By using spaced retrieval review across networks, systems, and applications, you are turning your earlier learning into durable, exam-ready understanding that you can access quickly and apply flexibly. You are practicing the skill of pulling knowledge out, which strengthens memory in a way passive review cannot, and you are using spacing and variation to keep that memory resilient under rewording and stress. Networks become easier because you can recall packets, sessions, and boundaries as a coherent picture, and systems become clearer because permissions, services, memory, and persistence connect into a timeline logic. Applications stop feeling mysterious because you can recall middleware trust, A P I request flows, and authorization failures as predictable patterns.
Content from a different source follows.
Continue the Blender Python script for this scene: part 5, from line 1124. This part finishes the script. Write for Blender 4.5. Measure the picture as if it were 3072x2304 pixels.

Cloud concepts become manageable because shared responsibility and identity boundaries explain how incidents can happen, and visibility gaps explain why logging decisions matter. Even automation and supply chain risks become understandable because you can recall how pipelines, secrets, and provenance shape trust at scale. When you practice this way consistently, your confidence becomes evidence-based, because you are proving to yourself, repeatedly, that you can recall and apply what you learned.